Miguel Tejada Gets Punk'd

Stamati HoriatesCorrespondent IApril 17, 2008

Where's Ashton Kutcher when you need him?

If you've seen the video yet of the reporter asking Miguel Tejada about his age, then you know exactly what I'm talking about. 

The interview looked like it was straight out of an episode of Punk'd. I was actually waiting for Ashton to pop out.

In case you didn't see it, the reporter asked Miguel his age a few times and Miguel basically responded, "I 'm 31. Why would I lie about that?"

The reporter then proceeded to pull out Tejada's birth certificate, show it to him, and expose his lie.  It was kind of sad for Tejada considering he probably thought he was there to answer questions about his recent resurgence.

So here's my question — Should I feel bad for Tejada for being exposed and embarrassed on air or have I had enough?

After all, this is the same guy who just got caught lying about his use of PED's not too long ago and now it turns out he's 33 instead of 31.

The reason for lying about his age obviously was to get signed easier as a younger prospect with more potential, but it definitely goes deeper than that.  Isn't it more likely for a 31-year-old to get a big long-term contract than a 33-year-old with the same exact numbers.

The really funny part of the whole situation as it turns out is that all Tejada's vital documents say he's 33, including his driver's license and passport.  All someone had to do was look at them.

So, after getting caught in the middle of an interview, which is to be aired next week on ESPN, Tejada took the so-called 'high road' and came clean (as if he had any other choice by this point).

Petitte, Gagne, Tejada, etc...I'm sick of it. 

These guys are not heroes.  They admitted to something after they got caught and folded under the pressure of their lies. 

How hard is that to do?

Why is that considered honorable?

It's not like their conscience got the best of them and they admitted it on their own.  They benefited millions of dollars from their lies and I have yet to see anyone give that money back.

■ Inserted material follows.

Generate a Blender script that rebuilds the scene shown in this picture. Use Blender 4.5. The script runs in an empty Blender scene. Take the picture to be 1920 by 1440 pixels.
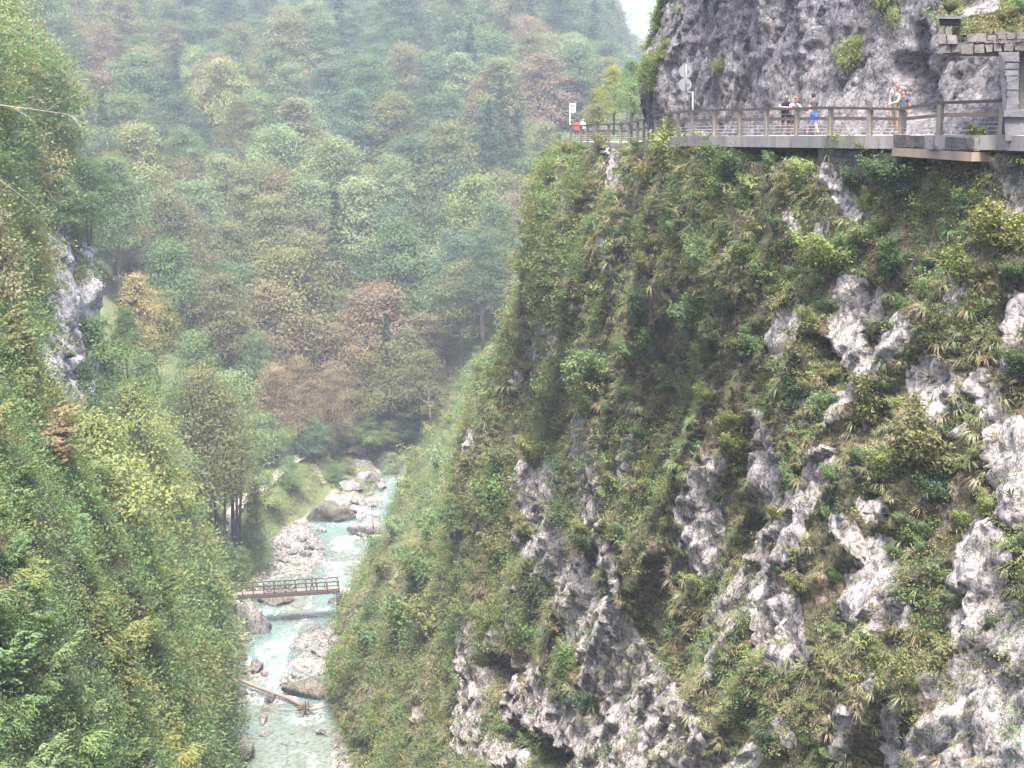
import bpy, math, random
import numpy as np
from mathutils import Vector, Matrix

RNG = np.random.default_rng(7)
random.seed(7)
SC = bpy.context.scene
COL = SC.collection

# ------------------------------------------------------------------ camera, world, sun, exposure
CAMZ = 66.0
PITCH = math.radians(10.8)
F = 2884.0                                   # focal length in pixels of a 1920 px wide frame
cam_d = bpy.data.cameras.new('camera')
cam_d.sensor_width = 36.0
cam_d.lens = F / 1920 * 36
cam_d.clip_start = 0.5
cam_d.clip_end = 6000
cam = bpy.data.objects.new('camera', cam_d)
COL.objects.link(cam)
cam.location = (0, 0, CAMZ)
cam.rotation_euler = (math.pi / 2 - PITCH, 0, 0)
SC.camera = cam

SUN_EL, SUN_AZ = math.radians(69), math.radians(178)     # azimuth measured from +Y towards +X
SUN_DIR = Vector((math.sin(SUN_AZ) * math.cos(SUN_EL), math.cos(SUN_AZ) * math.cos(SUN_EL), math.sin(SUN_EL)))
world = bpy.data.worlds.new('World')
SC.world = world
world.use_nodes = True
wn = world.node_tree
wn.nodes.clear()
sky = wn.nodes.new('ShaderNodeTexSky')
sky.sky_type = 'NISHITA'
sky.sun_disc = False
sky.sun_elevation = SUN_EL
sky.sun_rotation = SUN_AZ
sky.altitude = 300
sky.air_density = 1.0
sky.dust_density = 6.0
sky.ozone_density = 1.0
bg = wn.nodes.new('ShaderNodeBackground')
bg.inputs['Strength'].default_value = 0.145
wo = wn.nodes.new('ShaderNodeOutputWorld')
wn.links.new(sky.outputs[0], bg.inputs[0])
wn.links.new(bg.outputs[0], wo.inputs[0])

sun_d = bpy.data.lights.new('sun', 'SUN')
sun_d.energy = 2.8
sun_d.angle = math.radians(11)
sun_d.color = (1.0, 0.95, 0.87)
sun = bpy.data.objects.new('sun', sun_d)
COL.objects.link(sun)
sun.rotation_euler = SUN_DIR.to_track_quat('Z', 'Y').to_euler()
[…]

So how moral can these people really be?

They were just afraid of getting into more trouble, that's all.  They weren't strong enough to keep denying when the going got tough.

Clemens and Bonds, now these are strong-willed guys.  While everyone's pointing their fingers and accusing them, they stand by their stories and remain staunch in their denials.

Isn't that harder to do?  Doesn't that take more strength of conviction?

In an era where people are rewarded for taking the easy way out, it kind of makes you appreciate those that don't.